Exercise goal: Filter the lines below, copying only those with the string "from".
:::::
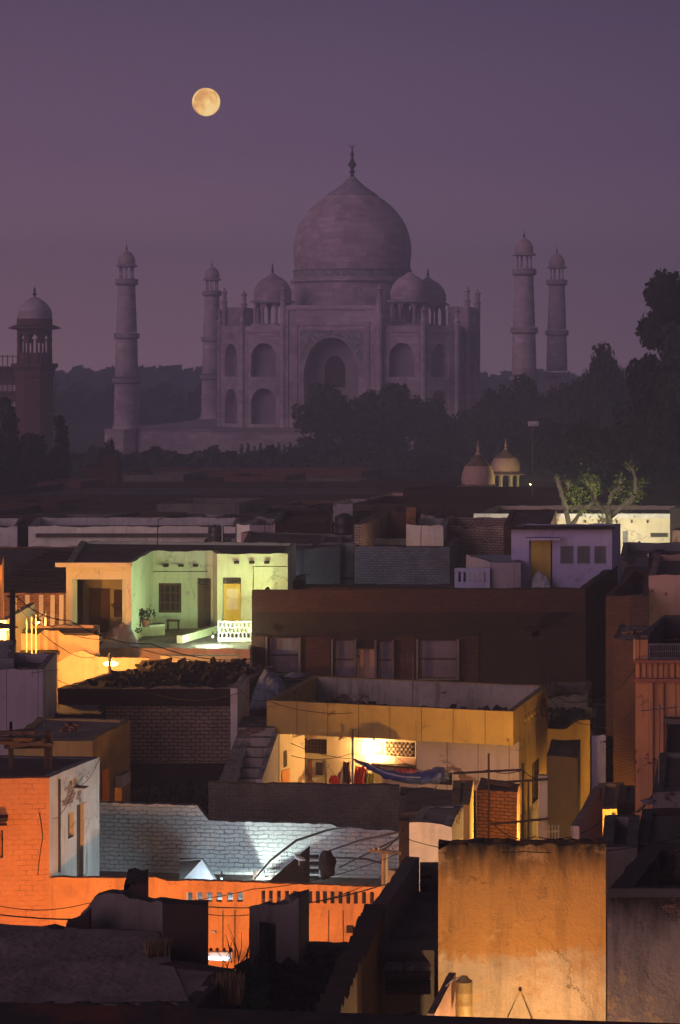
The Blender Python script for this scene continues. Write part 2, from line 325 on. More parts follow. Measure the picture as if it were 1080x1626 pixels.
def wallgrid(mb, P0, P1, Q0, Q1, z0, z1, holes=(), topf=None, ends=True, step=.6, jit=.012):
    """wall between an outer line P and an inner line Q with real openings; holes are (t0,t1,za,zb), t along the wall 0..1"""
    P0, P1, Q0, Q1 = map(lambda p: Vector((p[0], p[1], 0)), (P0, P1, Q0, Q1)); Lw = (P1-P0).length
    us = {0.0, 1.0}; zs = {z0, z1}
    for (a, b, c, d) in holes: us |= {a, b}; zs |= {c, d}
    n = max(1, int(Lw/step))
    for i in range(1, n):
        t = i/n
        if all(abs(t-u) > .15*step/Lw for u in us): us.add(t)
    us = sorted(u for u in us if 0 <= u <= 1); zs = sorted(z for z in zs if z0 <= z <= z1); nu, nz = len(us)-1, len(zs)-1
    solid = [[not any(a-1e-6 < (us[i]+us[i+1])/2 < b+1e-6 and c-1e-6 < (zs[j]+zs[j+1])/2 < d+1e-6 for (a, b, c, d) in holes) for j in range(nz)] for i in range(nu)]
    tz = [z1+(topf(u*Lw) if topf else 0)+random.uniform(-jit, jit) for u in us]
    if ends is False: tz[0] = z1+(topf(0) if topf else 0); tz[-1] = z1+(topf(Lw) if topf else 0)
    def V(i, j, side):
        p = (P0.lerp(P1, us[i]) if side else Q0.lerp(Q1, us[i])); z = tz[i] if j == nz else zs[j]
        return (p.x, p.y, z)
    uvf = lambda i, j: (us[i]*Lw, tz[i] if j == nz else zs[j])
    for i in range(nu):
        for j in range(nz):
            if not solid[i][j]: continue
            u4 = [uvf(i, j), uvf(i+1, j), uvf(i+1, j+1), uvf(i, j+1)]
            mb.face([V(i, j, 1), V(i+1, j, 1), V(i+1, j+1, 1), V(i, j+1, 1)], u4)
            mb.face([V(i, j+1, 0), V(i+1, j+1, 0), V(i+1, j, 0), V(i, j, 0)], [u4[3], u4[2], u4[1], u4[0]])
            if j == nz-1 or not solid[i][j+1]: mb.face([V(i, j+1, 1), V(i+1, j+1, 1), V(i+1, j+1, 0), V(i, j+1, 0)])
            if j > 0 and not solid[i][j-1]: mb.face([V(i, j, 1), V(i+1, j, 1), V(i+1, j, 0), V(i, j, 0)])
            if (i == 0 and ends) or (i > 0 and not solid[i-1][j]): mb.face([V(i, j, 1), V(i, j, 0), V(i, j+1, 0), V(i, j+1, 1)])
            if (i == nu-1 and ends) or (i < nu-1 and not solid[i+1][j]): mb.face([V(i+1, j, 1), V(i+1, j, 0), V(i+1, j+1, 0), V(i+1, j+1, 1)])
def inset(foot, t):
    n = len(foot); out_ = []
    for i in range(n):
        p0, p1, p2 = Vector(foot[i-1]), Vector(foot[i]), Vector(foot[(i+1) % n])
        d1, d2 = (p1-p0).normalized(), (p2-p1).normalized(); n1, n2 = Vector((-d1.y, d1.x)), Vector((-d2.y, d2.x))
        b = n1+n2; k = t/max(.25, b.dot(n1)); out_.append(tuple(p1+b*k))
    return out_
def ph(A, B, *rects):
    """openings given as seen in the photo: (px0, px1, row0, row1) on the vertical plane A-B"""
    r = []
    for (x0, x1, r0, r1) in rects:
        t0, y0 = hit(A, B, x0); t1, y1 = hit(A, B, x1); y = (y0+y1)/2
        r.append((min(t0, t1), max(t0, t1), Zr(r1, y), Zr(r0, y)))
    return r
def panel(name, m, root, A, B, rect, deep=.12, th=.04, smooth=False):
    """a flat thing set `deep` metres behind (or, if negative, proud of) the plane A-B"""
    (t0, t1, za, zb), = ph(A, B, rect) if isinstance(rect[0], (int, float)) and rect[1] > 1.5 else [rect]
    A2, B2 = Vector(A), Vector(B); d = (B2-A2); n = Vector((-d.y, d.x)).normalized()
    a = A2+d*t0+n*deep; b = A2+d*t1+n*deep; mb = MB()
    mb.prism([tuple(a), tuple(b), tuple(b+n*th), tuple(a+n*th)], za, zb)
    return mb.build(name, m, root)
def rag(amp, sc=1.0, seed=0):
    rnd = random.Random(seed); ph_ = [rnd.uniform(0, 6.28) for _ in range(5)]
    return lambda u: amp*(.5*sin(u*2.1*sc+ph_[0])+.3*sin(u*5.3*sc+ph_[1])+.25*sin(u*11*sc+ph_[2])+.2*(1 if sin(u*17*sc+ph_[3]) > .3 else -1))
def building(name, label, cat, foot, z1, wall, roof='roofd', par=.5, t=.22, holes={}, z0=0, topf={}, group=None, step=.35, jit=.03, slabm=None):
    cx = sum(p[0] for p in foot)/len(foot); cy = sum(p[1] for p in foot)/len(foot)
    root = empty(name, label, cat, (cx, cy, z0), 0, group)
    Q = inset(foot, t); mb = MB(); n = len(foot)
    for i in range(n):
        j = (i+1) % n
        wallgrid(mb, foot[i], foot[j], Q[i], Q[j], z0, z1, holes.get(i, ()), topf.get(i), ends=False, step=step, jit=jit)
    mb.build('wall', wall, root)
    rb = MB(); k = 8   # roof slab, gently uneven
    R = inset(foot, t*.5)
    rb.prism(R, z1-par-.2, z1-par)
    rb.build('roof', roof, root)
    return root
def wall(name, label, A, B, z0, z1, m, t=.25, holes=(), topf=None, cat='wall', step=.3, jit=.012, group=None, kind=None, parent=None):
    A2, B2 = Vector(A), Vector(B); d = B2-A2; n = Vector((-d.y, d.x)).normalized()*t
    mb = MB(); wallgrid(mb, A, B, A2+n, B2+n, z0, z1, holes, topf, True, step, jit)
    o = mb.build(name, m, parent)
    if parent is None: tag(o, label, cat, group, kind)
    return o
def prof(pts, A, B, z1):
    """top outline of a wall from the photo: list of (px,row) -> function of distance along the wall, relative to z1"""
    Lw = (Vector(B)-Vector(A)).length; q = []
    for px, row in pts:
        t, y = hit(A, B, px); q.append((t*Lw, Zr(row, y)-z1))
    q.sort()
    def f(u):
        if u <= q[0][0]: return q[0][1]
        for (a, za), (b, zb) in zip(q, q[1:]):
            if a <= u <= b: return za+(zb-za)*(u-a)/max(1e-6, b-a)
        return q[-1][1]
    return f
def D2(px, d): return (X(px, d), d)
def roofpoly(z, *pts): return [top(px, row, z) for px, row in pts]
# lamps
def pointlight(parent, loc, col, power, r=.06, spot=None, aim=None):
    l = bpy.data.lights.new('light', 'SPOT' if spot else 'POINT'); l.energy = power; l.color = col; l.shadow_soft_size = r
    o = bpy.data.objects.new('light', l); S.collection.objects.link(o); o.parent = parent
    o.location = Vector(loc)-Vector(parent.location)
    if spot: l.spot_size = radians(spot[0]); l.spot_blend = spot[1]
    if aim is not None: o.rotation_euler = (Vector(aim)-Vector(loc)).to_track_quat('-Z', 'Y').to_euler()
    return o
glows = {}
def lampthing(name, label, p, col, power, pole=None, r=.06, e=25, size=.09, arm=(0, .6, 0), group=None, shade=True, **k):
    """street lamp (pole, arm, head, bulb) or bare bulb with holder; p is the bulb"""
    p = Vector(p)
    root = empty(name, label, 'lamp', (p.x+arm[0], p.y+arm[1], 0 if pole else p.z), 0, group)
    if pole:
        b = MB(); b.tube([(p.x+arm[0], p.y+arm[1], 0), (p.x+arm[0], p.y+arm[1], p.z+.5)], .06, 8); b.build('pole', 'metal', root)
        b = MB(); b.tube([(p.x+arm[0], p.y+arm[1], p.z+.4), (p.x, p.y, p.z+.22)], .025, 6); b.build('arm', 'metal', root)
    b = MB()
    if shade:
        b.lathe([(.02, p.z+.24), (size*.8, p.z+.2), (size*1.7, p.z+.08), (size*1.5, p.z+.08), (.0, p.z+.17)], 12, (p.x, p.y)); b.build('lamp_shade', 'dmetal', root, smooth=True)
    else:
        b.lathe([(.0, p.z+.24), (.03, p.z+.22), (.03, p.z+.14)], 8, (p.x, p.y)); b.build('socket', 'white', root)
    key = tuple(col)+(e,)
    if key not in glows: glows[key] = glow('lamp_glow', col, e)
    b = MB(); b.lathe([(0, p.z-.02), (size*.7, p.z+.02), (size, p.z+.08), (size*.6, p.z+.14), (0, p.z+.15)], 12, (p.x, p.y)); b.build('bulb', glows[key], root, smooth=True)
    pointlight(root, (p.x, p.y, p.z-.02-r-.02), col, power, r, **k)
    return root
def wire(label, pts, r=.014, sag=.15, name='cable', cat='cable', m='black'):
    pts = [Vector(p) for p in pts]; q = []
    for a, b in zip(pts, pts[1:]):
        for i in range(12):
            t = i/12; q.append(a.lerp(b, t)-Vector((0, 0, sag*4*t*(1-t))))
    q.append(pts[-1]); mb = MB(); mb.tube(q, r, 5); return tag(mb.build(name, m), label, cat)
SOD = (1, .42, .075); ORG = (1, .36, .07); WARM = (1, .72, .40)
#@@PARTS@@
# ------------------------------------------------------------------ ground and haze
def sheet(name, x0, x1, y0, y1, z, m):
    b = MB(); b.face([(x0, y0, z), (x1, y0, z), (x1, y1, z), (x0, y1, z)]); o = b.build(name, m); o['kind'] = 'structure'; return o
sheet('ground', -1500, 1500, -60, 1900, 0, 'ground')
# ------------------------------------------------------------------ moon
mm, p = mat('moon_surface')
n = noise(.022, 5, .6); q = ramp([(.40, (.72, .34, .10)), (.50, (.95, .56, .18)), (.60, (1.0, .70, .29))]); L(n.outputs[0], q.inputs[0])
p.inputs['Base Color'].default_value = (0, 0, 0, 1); L(q.outputs[0], p.inputs['Emission Color']); p.inputs['Emission Strength'].default_value = 1.6
b = MB(); R_ = 22.3*6500/F
b.lathe([(R_*sin(pi*i/24), -R_*cos(pi*i/24)) for i in range(25)], 48)
for i, v in enumerate(b.v): b.v[i] = v+PT(327.5, 162, 6500)
o = b.build('moon', mm, smooth=True); tag(o, 'full golden moon with darker patches above the minarets on the left', 'moon')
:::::
Exercise result:
The Blender Python script for this scene continues. Write part 2, from line 325 on. More parts follow. Measure the picture as if it were 1080x1626 pixels.
    """top outline of a wall from the photo: list of (px,row) -> function of distance along the wall, relative to z1"""